**DATASET CONTENT:**
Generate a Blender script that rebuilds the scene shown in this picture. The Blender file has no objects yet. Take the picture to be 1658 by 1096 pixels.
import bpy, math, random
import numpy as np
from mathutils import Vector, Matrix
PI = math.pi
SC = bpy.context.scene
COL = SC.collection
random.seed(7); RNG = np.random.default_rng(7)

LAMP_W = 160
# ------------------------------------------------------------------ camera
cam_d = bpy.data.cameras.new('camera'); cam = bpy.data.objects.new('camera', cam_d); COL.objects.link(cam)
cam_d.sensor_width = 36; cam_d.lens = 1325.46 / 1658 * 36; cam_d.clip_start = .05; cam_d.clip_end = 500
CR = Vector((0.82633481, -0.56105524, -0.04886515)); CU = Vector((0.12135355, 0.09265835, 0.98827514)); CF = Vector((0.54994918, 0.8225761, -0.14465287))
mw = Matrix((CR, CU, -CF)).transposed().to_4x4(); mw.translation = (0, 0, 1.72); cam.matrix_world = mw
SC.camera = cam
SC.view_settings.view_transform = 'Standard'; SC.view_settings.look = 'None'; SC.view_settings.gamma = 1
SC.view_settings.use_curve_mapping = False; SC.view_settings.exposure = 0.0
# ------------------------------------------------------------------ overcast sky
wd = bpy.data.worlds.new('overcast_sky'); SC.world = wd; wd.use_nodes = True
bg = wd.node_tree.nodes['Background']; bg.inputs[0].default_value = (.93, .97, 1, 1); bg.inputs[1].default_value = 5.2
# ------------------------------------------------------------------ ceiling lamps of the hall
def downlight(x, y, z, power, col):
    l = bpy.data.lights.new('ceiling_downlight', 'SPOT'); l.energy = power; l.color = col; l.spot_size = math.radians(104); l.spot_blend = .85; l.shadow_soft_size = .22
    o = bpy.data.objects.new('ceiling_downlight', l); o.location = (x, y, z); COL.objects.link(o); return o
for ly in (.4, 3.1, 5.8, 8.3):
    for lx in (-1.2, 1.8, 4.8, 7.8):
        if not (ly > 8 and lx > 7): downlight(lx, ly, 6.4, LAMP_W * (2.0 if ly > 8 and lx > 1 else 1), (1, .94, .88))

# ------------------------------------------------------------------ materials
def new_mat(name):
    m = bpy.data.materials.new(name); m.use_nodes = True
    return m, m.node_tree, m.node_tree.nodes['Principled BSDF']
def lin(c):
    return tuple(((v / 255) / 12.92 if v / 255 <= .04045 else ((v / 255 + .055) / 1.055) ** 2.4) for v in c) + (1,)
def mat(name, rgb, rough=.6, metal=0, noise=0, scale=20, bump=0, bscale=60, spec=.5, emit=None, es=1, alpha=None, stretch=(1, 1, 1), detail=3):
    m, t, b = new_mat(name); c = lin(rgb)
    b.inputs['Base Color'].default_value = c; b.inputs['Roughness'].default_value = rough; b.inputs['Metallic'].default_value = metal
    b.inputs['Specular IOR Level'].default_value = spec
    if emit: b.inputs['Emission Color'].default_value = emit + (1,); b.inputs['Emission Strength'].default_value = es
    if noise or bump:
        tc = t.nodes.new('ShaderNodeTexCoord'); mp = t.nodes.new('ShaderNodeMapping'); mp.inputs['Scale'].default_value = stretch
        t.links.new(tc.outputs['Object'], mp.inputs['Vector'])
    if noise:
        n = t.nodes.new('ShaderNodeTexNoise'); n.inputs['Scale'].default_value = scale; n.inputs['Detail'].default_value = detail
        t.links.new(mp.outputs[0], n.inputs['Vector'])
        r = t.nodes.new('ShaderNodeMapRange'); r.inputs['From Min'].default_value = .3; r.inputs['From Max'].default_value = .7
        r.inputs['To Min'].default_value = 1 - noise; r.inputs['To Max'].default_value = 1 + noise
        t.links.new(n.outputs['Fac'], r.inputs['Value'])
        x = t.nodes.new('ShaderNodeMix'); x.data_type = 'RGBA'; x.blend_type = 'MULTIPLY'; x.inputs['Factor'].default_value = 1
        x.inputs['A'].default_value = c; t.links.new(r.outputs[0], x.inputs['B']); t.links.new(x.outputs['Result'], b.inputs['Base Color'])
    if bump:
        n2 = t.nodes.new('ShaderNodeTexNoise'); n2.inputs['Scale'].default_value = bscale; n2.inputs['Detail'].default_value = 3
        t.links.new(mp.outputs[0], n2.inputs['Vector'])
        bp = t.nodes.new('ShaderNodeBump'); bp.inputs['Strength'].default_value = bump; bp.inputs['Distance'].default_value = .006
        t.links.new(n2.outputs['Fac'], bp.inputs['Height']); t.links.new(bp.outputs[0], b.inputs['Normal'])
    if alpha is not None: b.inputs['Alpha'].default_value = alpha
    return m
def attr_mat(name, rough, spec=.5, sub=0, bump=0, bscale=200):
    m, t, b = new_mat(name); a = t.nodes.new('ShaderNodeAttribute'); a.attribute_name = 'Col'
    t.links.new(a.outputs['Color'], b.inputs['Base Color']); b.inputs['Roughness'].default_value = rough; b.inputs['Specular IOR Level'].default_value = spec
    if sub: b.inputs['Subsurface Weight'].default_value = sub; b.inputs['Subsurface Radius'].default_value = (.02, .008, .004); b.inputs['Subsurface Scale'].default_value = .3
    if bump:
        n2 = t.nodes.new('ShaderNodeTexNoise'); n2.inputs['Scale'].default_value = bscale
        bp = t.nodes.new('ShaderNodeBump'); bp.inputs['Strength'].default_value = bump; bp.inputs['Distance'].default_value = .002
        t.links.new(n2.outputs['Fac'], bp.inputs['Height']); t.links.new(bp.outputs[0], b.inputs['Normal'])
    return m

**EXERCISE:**
Print the material above verbatim, first line through the line containing "random.seed(7); RNG = np.random.default_rng(7)", both included.

**TASK SOLUTION:**
Generate a Blender script that rebuilds the scene shown in this picture. The Blender file has no objects yet. Take the picture to be 1658 by 1096 pixels.
import bpy, math, random
import numpy as np
from mathutils import Vector, Matrix
PI = math.pi
SC = bpy.context.scene
COL = SC.collection
random.seed(7); RNG = np.random.default_rng(7)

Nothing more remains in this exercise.